Leitsatz

Kommt der zum Barunterhalt verpflichtete Elternteil seiner Unterhaltspflicht gegenüber dem Kind nicht nach und wird deshalb auf Antrag des anderen Elternteils, der das Kind betreut, der halbe Kinderfreibetrag auf diesen übertragen, ist bei der nach § 31 Satz 4 EStG durchzuführenden Vergleichsrechnung (Günstigerprüfung) dem vollen Kinderfreibetrag das gesamte an den betreuenden Elternteil ausgezahlte Kindergeld gegenüberzustellen.

 

Sachverhalt

Mutter M erhielt für das in ihrem Haushalt lebende Kind im Streitjahr 1996 das Kindergeld von 2400 DM. Da der geschiedene Ehemann (mit unbekanntem Aufenthalt) für das Kind keinen Unterhalt leistete, beantragte M bei ihrer Veranlagung den halben Kinderfreibetrag des Vaters auf sie nach § 32 Abs. 6 Satz 5 EStG zu übertragen und bei der "Günstigerprüfung" des § 31 Satz 4 EStG gleichwohl nur das halbe Kindergeld von 1200 DM in die Vergleichsberechnung einzubeziehen. Das Finanzamt hielt zwar die Übertragung des Kinderfreibetrags für gerechtfertigt. Es bezog aber das ganze Kindergeld ein, was dazu führte, dass das Kindergeld günstiger als der ganze Kinderfreibetrag war, dieser also nicht zum Zuge kam. Klage und Revision hatten keinen Erfolg.

 

Entscheidung

Die gebotene Entlastung für Kinder erfolgt in erster Linie durch das Kindergeld. Der Kinderfreibetrag greift nur dann, wenn der Steuerpflichtige dadurch besser gestellt wird. Es besteht also kein Wahlrecht, sondern die günstigere Lösung entscheidet. Das gilt grundsätzlich für beide Elternteile, obwohl das Kindergeld nach § 64 Abs. 1 EStG nur an einen Berechtigten ausgezahlt wird. Dem anderen steht hinsichtlich des hälftigen Kindergelds ein zivilrechtlicher Ausgleichsanspruch zu, der nach § 31 Satz 5 EStG wie an ihn gezahltes Kindergeld verrechnet wird. Bei Gewährung des Kinderfreibetrags ist dann "in entsprechendem Umfang" Kindergeld der Einkommensteuer hinzuzurechnen. Zweck der Regelung in § 36 Abs. 2 EStG ist, eine Doppelbegünstigung zu vermeiden.

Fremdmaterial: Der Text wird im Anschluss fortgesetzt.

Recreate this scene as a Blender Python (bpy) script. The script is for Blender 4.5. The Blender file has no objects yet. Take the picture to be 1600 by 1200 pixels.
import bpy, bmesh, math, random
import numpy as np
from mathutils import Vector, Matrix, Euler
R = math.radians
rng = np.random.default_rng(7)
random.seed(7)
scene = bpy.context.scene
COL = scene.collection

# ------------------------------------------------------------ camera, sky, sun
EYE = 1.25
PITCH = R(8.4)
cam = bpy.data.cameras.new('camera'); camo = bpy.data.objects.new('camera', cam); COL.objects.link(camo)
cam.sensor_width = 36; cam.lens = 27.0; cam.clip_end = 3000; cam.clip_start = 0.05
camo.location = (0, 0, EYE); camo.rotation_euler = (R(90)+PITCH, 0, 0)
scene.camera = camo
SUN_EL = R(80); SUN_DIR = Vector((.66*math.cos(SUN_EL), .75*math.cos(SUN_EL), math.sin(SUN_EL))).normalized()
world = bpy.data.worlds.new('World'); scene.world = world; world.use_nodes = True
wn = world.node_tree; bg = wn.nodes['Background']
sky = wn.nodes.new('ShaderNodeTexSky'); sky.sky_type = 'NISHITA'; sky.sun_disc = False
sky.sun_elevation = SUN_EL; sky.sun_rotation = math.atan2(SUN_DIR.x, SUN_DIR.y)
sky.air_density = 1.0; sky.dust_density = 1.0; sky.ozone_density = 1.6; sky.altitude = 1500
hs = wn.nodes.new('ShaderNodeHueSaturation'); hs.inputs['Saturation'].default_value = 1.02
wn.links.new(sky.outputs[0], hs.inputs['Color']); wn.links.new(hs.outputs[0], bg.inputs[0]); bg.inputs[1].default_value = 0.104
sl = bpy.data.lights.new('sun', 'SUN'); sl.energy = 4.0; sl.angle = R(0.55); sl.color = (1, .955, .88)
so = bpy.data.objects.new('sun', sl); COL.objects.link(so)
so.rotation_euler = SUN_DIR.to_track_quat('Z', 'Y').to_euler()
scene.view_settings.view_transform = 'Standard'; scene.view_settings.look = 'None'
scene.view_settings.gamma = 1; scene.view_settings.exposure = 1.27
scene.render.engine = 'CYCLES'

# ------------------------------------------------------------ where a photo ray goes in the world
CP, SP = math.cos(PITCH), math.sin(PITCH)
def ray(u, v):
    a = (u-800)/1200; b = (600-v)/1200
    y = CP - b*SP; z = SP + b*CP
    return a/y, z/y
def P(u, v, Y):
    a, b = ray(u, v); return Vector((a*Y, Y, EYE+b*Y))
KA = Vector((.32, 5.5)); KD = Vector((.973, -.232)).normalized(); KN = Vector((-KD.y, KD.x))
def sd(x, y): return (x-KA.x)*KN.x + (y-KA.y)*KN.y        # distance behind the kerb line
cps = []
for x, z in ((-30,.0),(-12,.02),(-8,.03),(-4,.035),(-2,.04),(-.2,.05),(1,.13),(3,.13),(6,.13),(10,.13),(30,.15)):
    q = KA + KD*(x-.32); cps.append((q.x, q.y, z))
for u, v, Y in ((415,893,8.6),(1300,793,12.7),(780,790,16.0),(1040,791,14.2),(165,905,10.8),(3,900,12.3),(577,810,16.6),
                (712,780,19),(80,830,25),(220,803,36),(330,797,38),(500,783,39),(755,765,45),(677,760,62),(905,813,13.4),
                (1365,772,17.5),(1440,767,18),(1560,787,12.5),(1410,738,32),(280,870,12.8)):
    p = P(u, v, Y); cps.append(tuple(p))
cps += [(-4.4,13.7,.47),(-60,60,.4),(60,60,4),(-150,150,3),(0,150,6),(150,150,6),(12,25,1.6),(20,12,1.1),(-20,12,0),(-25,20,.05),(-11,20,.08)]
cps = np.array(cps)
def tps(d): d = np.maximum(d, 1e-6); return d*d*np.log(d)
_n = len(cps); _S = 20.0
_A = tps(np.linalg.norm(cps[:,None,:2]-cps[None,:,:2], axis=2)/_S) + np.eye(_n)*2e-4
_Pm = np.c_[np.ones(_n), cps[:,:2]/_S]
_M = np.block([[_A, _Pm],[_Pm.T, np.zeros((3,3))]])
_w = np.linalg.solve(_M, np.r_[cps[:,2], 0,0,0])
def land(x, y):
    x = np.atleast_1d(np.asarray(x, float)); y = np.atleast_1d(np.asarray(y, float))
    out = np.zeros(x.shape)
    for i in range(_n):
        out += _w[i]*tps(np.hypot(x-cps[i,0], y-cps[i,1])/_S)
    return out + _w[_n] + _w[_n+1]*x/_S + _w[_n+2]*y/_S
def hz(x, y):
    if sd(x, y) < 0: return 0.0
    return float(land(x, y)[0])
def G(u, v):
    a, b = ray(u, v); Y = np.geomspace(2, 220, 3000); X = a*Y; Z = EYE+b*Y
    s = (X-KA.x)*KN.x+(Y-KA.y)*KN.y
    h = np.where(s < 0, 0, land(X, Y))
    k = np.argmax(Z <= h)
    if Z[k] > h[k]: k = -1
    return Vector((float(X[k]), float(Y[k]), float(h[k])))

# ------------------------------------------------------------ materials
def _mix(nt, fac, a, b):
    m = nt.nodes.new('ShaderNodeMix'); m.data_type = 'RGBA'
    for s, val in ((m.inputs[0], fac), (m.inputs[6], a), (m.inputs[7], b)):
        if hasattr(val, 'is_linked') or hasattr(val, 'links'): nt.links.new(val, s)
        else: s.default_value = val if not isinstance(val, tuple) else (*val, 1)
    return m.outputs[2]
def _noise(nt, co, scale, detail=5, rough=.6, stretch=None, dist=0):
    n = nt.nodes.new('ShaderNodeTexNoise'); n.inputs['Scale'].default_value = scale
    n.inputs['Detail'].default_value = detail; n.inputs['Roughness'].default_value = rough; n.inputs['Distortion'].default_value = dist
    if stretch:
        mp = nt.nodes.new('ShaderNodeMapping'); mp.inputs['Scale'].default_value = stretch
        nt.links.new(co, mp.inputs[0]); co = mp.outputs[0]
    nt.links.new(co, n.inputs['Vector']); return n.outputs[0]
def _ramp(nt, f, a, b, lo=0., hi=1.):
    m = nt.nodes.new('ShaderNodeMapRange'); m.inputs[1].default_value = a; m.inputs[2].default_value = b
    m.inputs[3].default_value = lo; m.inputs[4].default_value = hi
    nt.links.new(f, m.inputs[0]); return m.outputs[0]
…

Im Streitfall bleibt es beim Kindergeld (2400 DM), weil die Berücksichtigung des vollen Kinderfreibetrags (6264 DM) zu einer geringeren steuerlichen Entlastung, nämlich von 1801 DM, geführt hätte. Zwar wird der Kinderfreibetrag bei geschiedenen Ehegatten grundsätzlich nur mit dem halben Kindergeld verglichen. Das ist aber anders, wenn der hälftige Kinderfreibetrag übertragen wird, weil der andere Elternteil seiner Unterhaltspflicht nicht nachgekommen ist. Dies entspricht dem Zweck des § 36 Abs. 2 EStG, dass das Kindergeld bei Abzug des Kinderfreibetrags nicht zusätzlich vereinnahmt werden kann. Das wäre hier aber zur Hälfte der Fall, wenn das Kindergeld nur hälftig verrechnet würde. Offen blieb, ob im Streitjahr 1996, als § 1612b EStG noch nicht galt, der Ausgleichsanspruch hälftig oder im Verhältnis der erfüllten Unterhaltspflichten zustand. Jedenfalls kann es bei einem Elternteil, der seiner Unterhaltspflicht nicht nachgekommen ist und dessen Kinderfreibetrag deshalb auf den anderen Elternteil übertragen wird, nicht zu einer Entlastung durch einen Kinderfreibetrag kommen, weshalb bei ihm eine Günstigerprüfung entfällt.

 

Praxishinweis

Die Übertragung des Kinderfreibetrags führt im Streitjahr regelmäßig dann zu keiner steuerlichen Entlastung, wenn der Grenzsteuersatz unter 38,31 % liegt. Ist der Kinderfreibetrag günstiger als das Kindergeld, führt das Hinzurechnen des Kindergelds zur Einkommensteuer wirtschaftlich dazu, dass das von der Familienkasse gezahlte Kindergeld an das Finanzamt zurückgezahlt wird.